Tuaregs seize 2 fleeing Islamist leaders
2013-02-04 17:47
Kidal - Tuareg rebels in northern Mali said on Monday they had captured two
senior Islamist insurgents fleeing French air strikes toward the Algerian
border, and France pressed ahead with its bombing campaign against al-Qaeda's
Saharan desert camps.
Pro-autonomy Tuareg MNLA rebels said they had seized Mohamed Moussa Ag
Mohamed, an Islamist leader who imposed harsh sharia law in the desert town of
Timbuktu, and Oumeini Ould Baba Akhmed, believed to be responsible for the
kidnapping of a French hostage by the al-Qaeda splinter group Mujwa.
"We chased an Islamist convoy close to the frontier and arrested the
two men the day before yesterday," Ibrahim Ag Assaleh, spokesperson for
the MNLA, told Reuters from Ouagadougou in Burkina Faso. "They have been
questioned and sent to Kidal."
France has deployed 3 500 ground troops, and warplanes and armoured vehicles
in its three-week-old Operation Serval (Wildcat) in Mali which has broken the
Islamists' 10-month grip on northern towns, where they imposed sharia law.
Paris and its international partners want to prevent the Islamists from
using Mali's vast desert north as a base to launch attacks on neighbouring
African countries and the West.
Peace talks
The MNLA, which seized control of northern Mali last year only to be pushed
aside by better-armed Islamist groups, regained control of its northern
stronghold of Kidal last week when Islamist fighters fled French airstrikes
into the nearby desert and rugged Adrar des Ifoghas mountains.
The Tuareg group says it is willing to help the French-led mission by
hunting down Islamists. It has offered to hold peace talks with the government
in a bid to heal wounds between Mali's restive Saharan north and the black
African-dominated south.
"Until there is a peace deal, we cannot hold national elections,"
Ag Assaleh said, referring to interim Malian President Dioncounda Traore's plan
to hold polls on 31 July.
Many in the southern capital Bamako - including army leaders who blame the
MNLA for executing some of their troops at the Saharan town of Aguelhoc last
year - strongly reject any talks.
French special forces took the airport in Kidal on Tuesday, reaching the
most northern city previously held by the Islamist alliance.

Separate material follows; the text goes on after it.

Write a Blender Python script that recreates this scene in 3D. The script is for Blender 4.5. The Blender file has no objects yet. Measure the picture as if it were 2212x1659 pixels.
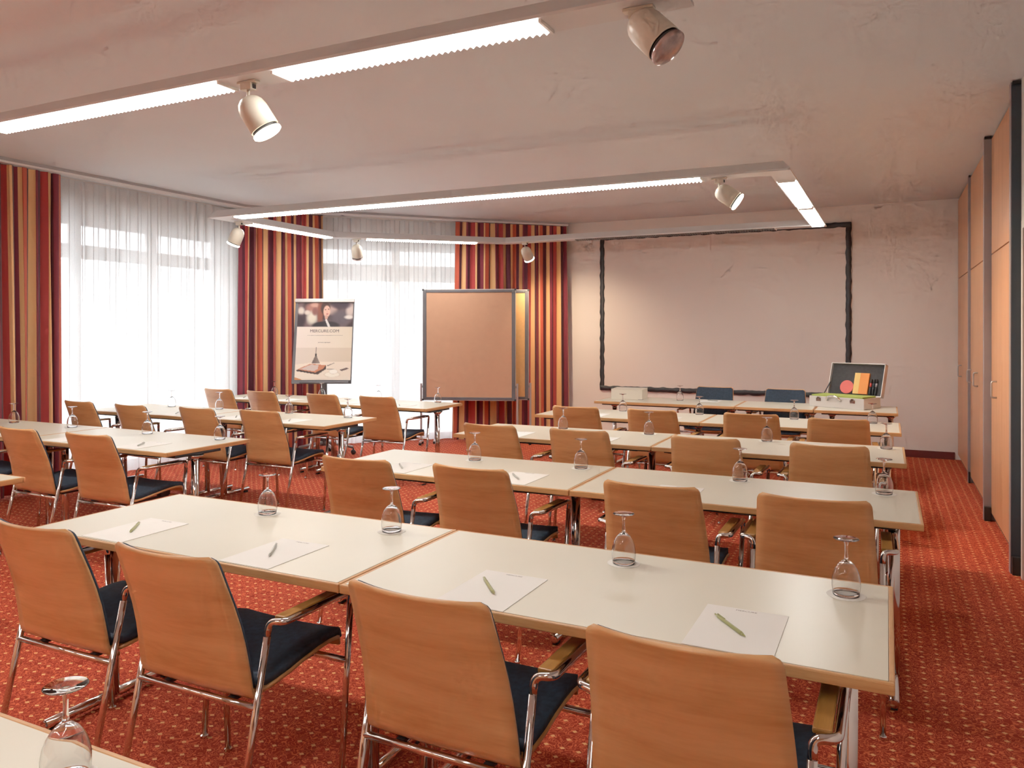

Though the MNLA
says it controls Kidal, a Reuters reporter in the town saw a contingent of
Chadian troops - part of a UN-backed African mission being deployed to help
retake northern Mali - backing up French special forces there.
Targeting rebel bases
French Foreign Minister Laurent Fabius said warplanes were continuing
bombing raids on Islamists in Mali's far north to destroy their supply lines
and flush them out of remote areas.
"The objective is to destroy their support bases, their depots because
they have taken refuge in the north and north-east of the country and can only
stay there in the long-term if they have the means to sustain themselves,"
Fabius said.
"The army is working to stop that," he told French radio.
Jets attacked rebel camps on Sunday targeting logistics bases and training
camps used by the al-Qaeda-linked rebels near Tessalit, close to the Algerian
border.
French President Francois Hollande made a one-day trip to Mali on Saturday,
promising to keep troops in the country until the job of restoring government
control in the Sahel state was finished. He was welcomed as a saviour by
cheering Malians.
The rebels' retreat to hideouts in the remote Adrar des Ifoghas mountains -
where Paris believes they are holding seven French hostages - heralds a
potentially more complicated new phase of France's intervention in its former
colony.
"We are still in the same war, but we're entering a new battle,"
said Vincent Desportes, a French former general and now associate professor at
Science-Po university in Paris.
"We will look to gradually wear out and destroy the terrorists that are
sheltering in the Ifoghas. It's now a war of intelligence [services], strikes
and probably action by special forces in the background."
Withdrawal plans
Hollande said on Saturday that Paris would withdraw its troops from Mali
once the landlocked West African nation had restored sovereignty over its
territory and a UN-backed African military force could take over from the
French soldiers.
Drawn mostly from Mali's West African neighbours, this force is expected to
number more than 8 000. But its deployment has been badly hampered by shortages
of kit and airlift capacity and questions about who will fund the estimated $1bn
cost.
Fabius said French soldiers may soon pull back from Timbuktu. Its residents
had celebrated their liberation from the Islamists, who had handed down
punishments including whipping and amputation for breaking sharia law.
The rebels also smashed sacred Sufi mausoleums and destroyed or stole some 2
000 ancient manuscripts at the South African-sponsored Baba Ahmed Institute, causing
international outcry.
"A withdrawal could happen very quickly," Fabius said. "We're
working towards it because we have no desire to stay there for the long-term.